Treasury select committee give both sides a richly deserved telling-off.

The House of Commons Treasury select committee is one of the very few groups of politicians who come out of the EU referendum campaign with their reputations enhanced.

They have made a consistent attempt to hold the arguments of both sides up to scrutiny, subjecting everyone from David Cameron and Boris Johnson to the heads of various campaign groups to forensic scrutiny. In the process they have made it much easier for those members of the public who are following the debate about whether Britain should stay in the EU to obtain objective facts on which to base their decision - something in short supply from either campaign.


They have in the past few days released their full report which is available at

http://www.publications.parliament.uk/pa/cm201617/cmselect/cmtreasy/122/12202.htm

As I write as my quote of the day yesterday, committee chairman Andrew Tyrie MP said of the start of the official referendum campaign:

"It needs to begin with an amnesty on misleading, and at times bogus, claims. The public are thoroughly fed up with them. The public are right".

He added that

"The arms race of ever more lurid claims and counter claims made by both the leave and remain sides is not just confusing the public. It is impoverishing political debate."

The committee was severely critical of some of the statistics quoted by both sides. To their credit, the report was unanimous, which means that some members of the committee who support Brexit endorsed criticisms of the Leave campaign and similarly MPs on the committee who support Remain also endorsed criticisms of their own side.

However, a little bit of the shine went off my admiration for those individuals when they also allowed their names to be used in highly selective adverts by each campaign which highlighted the select committee's criticisms of the other side and ignored its' criticisms of their own.

Andrew Tyrie singled out for his strongest criticism the grossly exaggerated figure of £350 million a week which the Leave campaign wrongly claims Britain pays to the EU - a figure which has also been strongly criticised by the UK Statistics Office.

The unanimous view of the committee - including prominent pro-Leave MPs - was that

"This, and the other figures used by Vote Leave for the UK’s EU budget contributions (£150 billion ‘contributed’ in the past decade, and £511 billion since joining) are highly misleading to the electorate."

The committee added that the Leave campaign's decision to put the £350 million a week claim at the core of their campaign

"has been done in the face of overwhelming evidence, including that of the Chair of the UK Statistics Authority"

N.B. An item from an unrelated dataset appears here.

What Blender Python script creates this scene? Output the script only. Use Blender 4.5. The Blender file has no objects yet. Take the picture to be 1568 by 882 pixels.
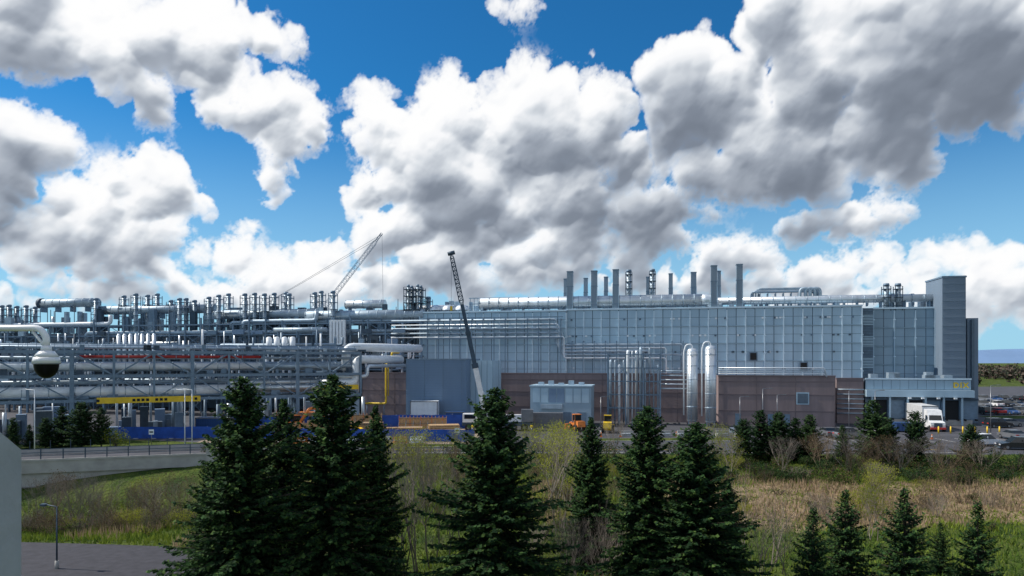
import bpy, math, random
import numpy as np
from mathutils import Vector, Matrix, noise as mn
R = random.Random(7)
scene = bpy.context.scene
F = 1045.0; HOR = 552.0; CX = 784.0; HC = 12.0   # survey constants (focal length / horizon / eye height)

# ------------------------------------------------------------------ materials
def mat(name, col, rough=.7, metal=0., var=.12, scale=1.5, bump=0., col2=None, transl=0., streak=False, detail=6):
    m = bpy.data.materials.new(name); m.use_nodes = True
    nt = m.node_tree; N = nt.nodes; L = nt.links
    b = N['Principled BSDF']
    b.inputs['Roughness'].default_value = rough; b.inputs['Metallic'].default_value = metal
    if transl or name=='black_gloss': b.inputs['Specular IOR Level'].default_value = .12
    tc = N.new('ShaderNodeTexCoord'); mp = N.new('ShaderNodeMapping')
    mp.inputs['Scale'].default_value = (1, 1, .15) if streak else (1, 1, 1)
    L.new(tc.outputs['Object'], mp.inputs[0])
    nz = N.new('ShaderNodeTexNoise'); nz.inputs['Scale'].default_value = scale; nz.inputs['Detail'].default_value = 2 if transl else detail
    nz.inputs['Roughness'].default_value = .6
    L.new(mp.outputs[0], nz.inputs['Vector'])
    mx = N.new('ShaderNodeMix'); mx.data_type = 'RGBA'
    mr = N.new('ShaderNodeMapRange'); mr.inputs[1].default_value = .32; mr.inputs[2].default_value = .68
    L.new(nz.outputs[0], mr.inputs[0]); L.new(mr.outputs[0], mx.inputs[0])
    c2 = col2 if col2 else tuple(c*(1+var) for c in col)
    c1 = col if col2 else tuple(c*(1-var) for c in col)
    mx.inputs[6].default_value = (*c1, 1); mx.inputs[7].default_value = (*c2, 1)
    L.new(mx.outputs[2], b.inputs['Base Color'])
    if bump:
        bp = N.new('ShaderNodeBump'); bp.inputs['Strength'].default_value = bump; bp.inputs['Distance'].default_value = .05
        L.new(nz.outputs[0], bp.inputs['Height']); L.new(bp.outputs[0], b.inputs['Normal'])
    if transl:
        tr = N.new('ShaderNodeBsdfTranslucent'); ms = N.new('ShaderNodeMixShader'); ms.inputs[0].default_value = transl
        L.new(mx.outputs[2], tr.inputs[0]); L.new(b.outputs[0], ms.inputs[1]); L.new(tr.outputs[0], ms.inputs[2])
        L.new(ms.outputs[0], N['Material Output'].inputs[0])
    return m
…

"Brexit will not result in a £350m per week fiscal windfall to the Exchequer as a consequence of ending the UK’s contributions to the EU budget."

"Despite having been presented with the evidence contradicting this claim, Vote Leave has subsequently placed the £350m figure on its campaign bus, and on much of its recent campaign literature. The public should discount this claim. Vote Leave’s persistence with it is deeply problematic."

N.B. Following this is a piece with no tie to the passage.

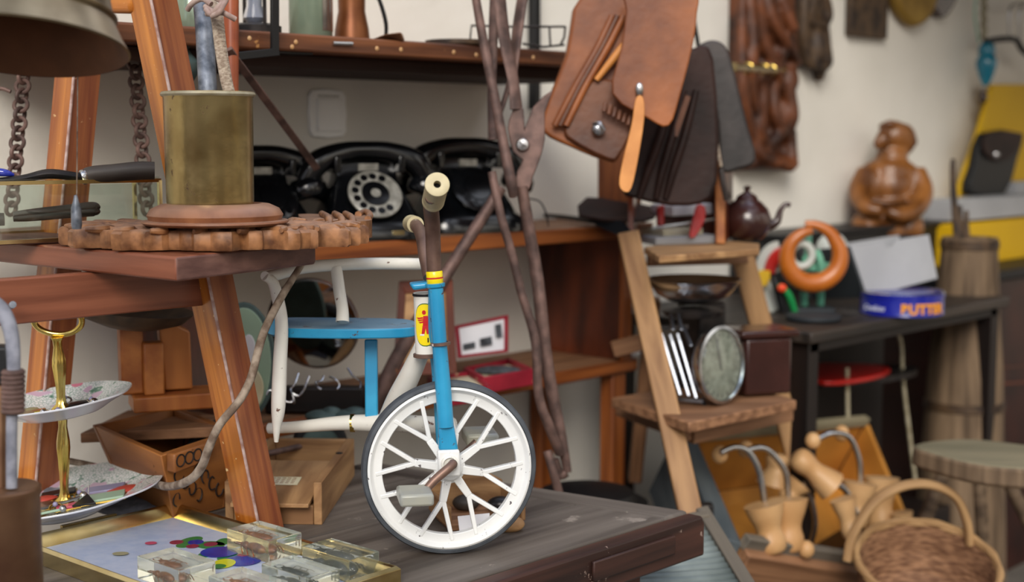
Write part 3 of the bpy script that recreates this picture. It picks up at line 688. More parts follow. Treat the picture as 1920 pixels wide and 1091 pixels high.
# ================= brass framed tray with enamel picture =================
k0 = PZ(330, 955, TZ+.012); k1 = PZ(752, 1078, TZ+.012); k2 = PZ(68, 1040, TZ+.012)
ux = (k1-k0).normalized(); uy = (k2-k0); uy = (uy-ux*uy.dot(ux)).normalized(); LX = (k1-k0).length; LY = max((k2-k0).dot(uy), .2)
k0 = Vector((k0.x, k0.y, TZ))
t = T('framed_enamel_tray', 'brass-framed tray with a pale blue enamel fruit picture lying on the table', 'tray', k0+ux*LX/2+uy*LY/2)
def K(x, y, z=0): return k0+ux*x+uy*y+Z*z
def rail(a, b, inn, nm='frame_rail'):
    d = (b-a).normalized(); n_ = inn
    prof = [(0, 0), (0, .020), (.004, .024), (.008, .022), (.016, .006), (.016, 0)]
    pa = [a+n_*x+d*x+Z*z for x, z in prof]; pb_ = [b+n_*x-d*x+Z*z for x, z in prof]; n6 = len(prof)
    MB().add(pa+pb_, [tuple(range(n6)), tuple(range(2*n6-1, n6-1, -1))]+[(i, (i+1) % n6, n6+(i+1) % n6, n6+i) for i in range(n6)]).build(nm, 'frame_brass', t, bevel=.0006)
rail(K(0, 0), K(LX, 0), uy); rail(K(LX, 0), K(LX, LY), -ux); rail(K(LX, LY), K(0, LY), -uy); rail(K(0, LY), K(0, 0), ux)
pm = MB().use('enamel_blue'); pm.box(K(LX/2, LY/2, .004), (LX-.03, LY-.03, .004), ax=(ux, uy, Z))
def spot(px, py, rx, ry, m, z=.0064, rot=0):
    c = PZ(px, py, TZ+.006); pm.use(m); u = RT*math.cos(rot)+F*math.sin(rot); w_ = -RT*math.sin(rot)+F*math.cos(rot)
    s_ = 1.78/FPX; pts = [c+u*(rx*s_*math.cos(q*PI/10))+w_*(ry*s_*3.3*math.sin(q*PI/10)) for q in range(20)]
    pts = [Vector((p.x, p.y, TZ+z)) for p in pts]; pm.prism(pts, Z*.0003)
spot(357, 1014, 20, 10, 'leaf_green', .0061, -.4); spot(395, 1022, 30, 8, 'leaf_green', .0061, -.5); spot(418, 1016, 14, 8, 'leaf_green', .0061)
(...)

The committee raised a number of other serious criticisms of the Leave campaign's claims on issues such as the cost of the Common Agricultural Policy and of EU regulation.

However they were also critical of a number of Remain claims. For example, while it may be correct that there are 3 million British jobs "linked to" trade with the EU, the committee pointed out that it would be wrong to give the impression that these would all be lost in the event of Brexit and "It is misleading to claim, as some campaign groups continue to do, that 3 million jobs are dependent on EU membership."

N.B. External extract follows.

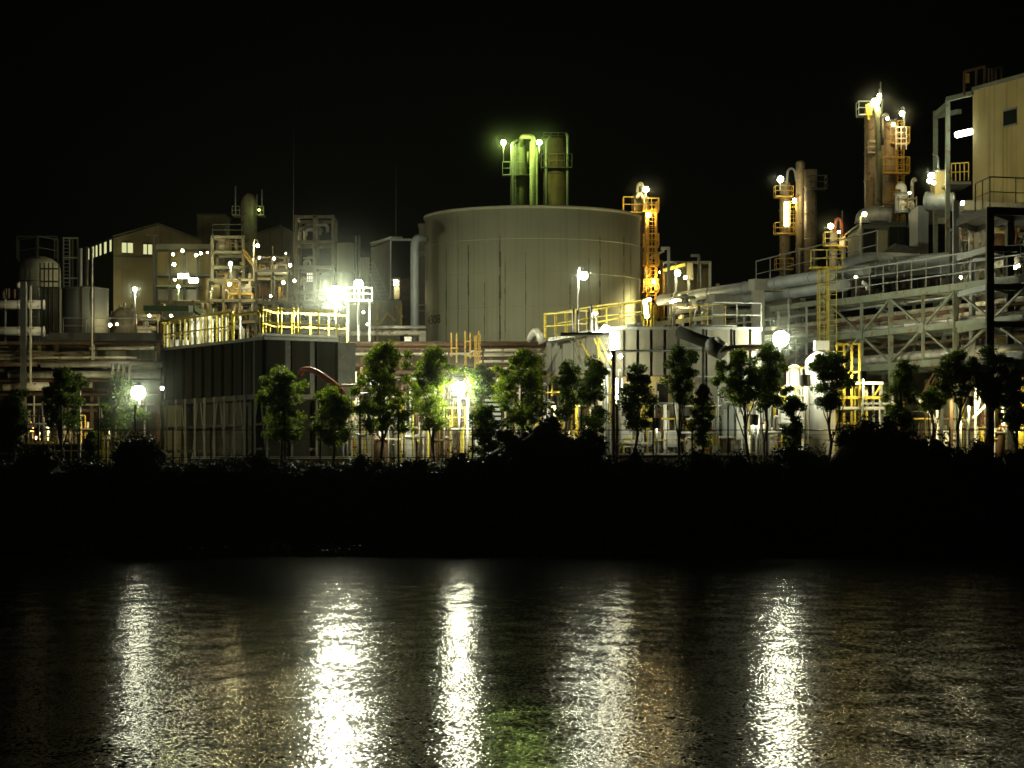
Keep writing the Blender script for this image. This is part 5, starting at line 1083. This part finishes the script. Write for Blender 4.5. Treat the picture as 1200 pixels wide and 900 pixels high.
# ------------------------------------------------------------------ air, sky, camera
def added_glare(px,py,dd,rad,dens,label):  # scattering ball added around a lamp to imitate lens glare
    m=bpy.data.materials.new('added lamp glare'); m.use_nodes=True; nt=m.node_tree; nt.nodes.clear(); n=nt.nodes; l=nt.links
    o=n.new('ShaderNodeOutputMaterial'); v=n.new('ShaderNodeVolumePrincipled'); tc=n.new('ShaderNodeTexCoord'); mp=n.new('ShaderNodeMapping'); mp.inputs['Scale'].default_value=(1/rad,)*3
    gr=n.new('ShaderNodeTexGradient'); gr.gradient_type='SPHERICAL'; pw_=n.new('ShaderNodeMath'); pw_.operation='POWER'; pw_.inputs[1].default_value=3; ml_=n.new('ShaderNodeMath'); ml_.operation='MULTIPLY'; ml_.inputs[1].default_value=dens
    l.new(tc.outputs['Object'],mp.inputs[0]); l.new(mp.outputs[0],gr.inputs[0]); l.new(gr.outputs['Fac'],pw_.inputs[0]); l.new(pw_.outputs[0],ml_.inputs[0]); l.new(ml_.outputs[0],v.inputs['Density']); v.inputs['Color'].default_value=(.85,.95,.85,1); v.inputs['Anisotropy'].default_value=0; l.new(v.outputs[0],o.inputs['Volume'])
    p=P(px,py,dd); g=G().ball((0,0,0),rad*.98,14); me_=g.out('added_glare',m,None); me_.location=(0,0,0)
    for vv in me_.data.vertices: pass
    off=Vector((0,0,min(v_.z for v_ in g.v))); off.x=sum(v_.x for v_ in g.v)/len(g.v); off.y=sum(v_.y for v_ in g.v)/len(g.v)
    for vv in me_.data.vertices: vv.co+=off
    me_.location=p; tag(me_,label,'added_glare','added glare volumes','stuff')
added_glare(393,345,158.6,7.0,0.013,'added glare volume around the brightest floodlight'); added_glare(162,460,152,4.6,0.075,'added glare volume around the left low floodlight'); added_glare(538,455,151.5,4.5,0.05,'added glare volume around the middle floodlight'); added_glare(915,397,156,3.6,0.026,'added glare volume around the floodlight above the white vessel')
for mx_,my_,md_,mr_,mk_,ml in ((1027,119,217.6,3.2,.03,'the top of the tall twin towers'),(590,167,348.5,6,.012,'the left green floodlight'),(632,167,346,6,.012,'the right green floodlight'),(914.5,210,228.6,2.4,.05,'the top lamp of the shorter towers'),(684,323,160,2.2,.022,'the hooked street lamp'),
 (758,224,209.2,2.4,.04,'the top of the orange lit column'),(973.5,265,201.5,2.2,.04,'the small amber lit tower'),(1091,208,175.5,1.8,.05,'the lamp cluster left of the balcony'),(714,392,154.8,2.2,.03,'the upright tube light on the brown pole'),(1057,133,217.4,2,.05,'the lamp at the right of the twin towers'),
 (269,322,221,5,.012,'the pale steel tower lamps'),(212,318,228,4.5,.018,'the lamps of the open front hall'),(158,339,196,2.2,.04,'the lamp post beside the squat tank'),(336,322,212,3.5,.02,'the lamps of the amber process floors')): added_glare(mx_,my_,md_,mr_,mk_,'added glare volume around '+ml)
hz=bpy.data.materials.new('night haze'); hz.use_nodes=True; nt=hz.node_tree; nt.nodes.clear(); o=nt.nodes.new('ShaderNodeOutputMaterial'); v=nt.nodes.new('ShaderNodeVolumePrincipled')
v.inputs['Color'].default_value=(.9,.95,.88,1); v.inputs['Density'].default_value=.00006; v.inputs['Anisotropy'].default_value=.4; nt.links.new(v.outputs[0],o.inputs['Volume'])
h=G().box((-420,-210,-3),(420,440,60)).out('haze',hz,None); h['kind']='stuff'; h['label']='thin night haze glowing around the lamps'; h['category']='haze'
w=bpy.data.worlds.new('World'); S.world=w; w.use_nodes=True; nt=w.node_tree; sk_=nt.nodes.new('ShaderNodeTexSky'); sk_.sky_type='NISHITA'; sk_.sun_disc=False; sk_.sun_elevation=math.radians(20); sk_.sun_rotation=math.radians(200)
nt.links.new(sk_.outputs[0],nt.nodes['Background'].inputs[0]); nt.nodes['Background'].inputs[1].default_value=.000012
ml=bpy.data.lights.new('moon','SUN'); ml.energy=.0008; ml.angle=math.radians(.5); ml.color=(1,.97,.9); mo=bpy.data.objects.new('moon',ml); COL.objects.link(mo); mo.rotation_euler=(math.radians(70),0,math.radians(-20))
cm=bpy.data.cameras.new('camera'); co=bpy.data.objects.new('camera',cm); COL.objects.link(co); co.location=(0,0,EYE); co.rotation_euler=(math.pi/2,0,0)
cm.sensor_width=36; cm.lens=36*FOC/1200; cm.shift_y=(Y0-450)/1200; cm.clip_end=3000; cm.clip_start=.1; S.camera=co
S.view_settings.view_transform='Standard'; S.view_settings.look='None'; S.view_settings.exposure=0; S.view_settings.gamma=1
c=S.cycles; c.use_denoising=True; c.denoiser='OPENIMAGEDENOISE'; c.max_bounces=4; c.diffuse_bounces=2; c.glossy_bounces=2; c.transmission_bounces=2; c.volume_bounces=0; c.transparent_max_bounces=4
c.sample_clamp_indirect=2.0; c.sample_clamp_direct=0; c.use_light_tree=True; c.caustics_reflective=False; c.caustics_refractive=False; c.filter_width=1.6; c.use_adaptive_sampling=True; c.adaptive_threshold=.01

They were also critical of a number of other remain figures such as the suggestion that being in the EU saves British families £4,300 per year. this is an estimate, which is subject to a number of uncertainties, of the effect of membership on GDP divided by the number of households and should not be presented in a way which makes it appear to be an estimate of the effect on income per household.

I think it would be a very good thing if both sides were to listen to the Treasury Select committee and stop using figures which range from being flat-out wrong to highly misleading, or being used in misleading ways.

Sadly there is little sign of either side doing this. But I personally will be paying much more attention to those people on both sides who can make their case without resorting to these misleading figures. They have risen in my estimation. Everyone who continues to use dodgy numbers will go down in it.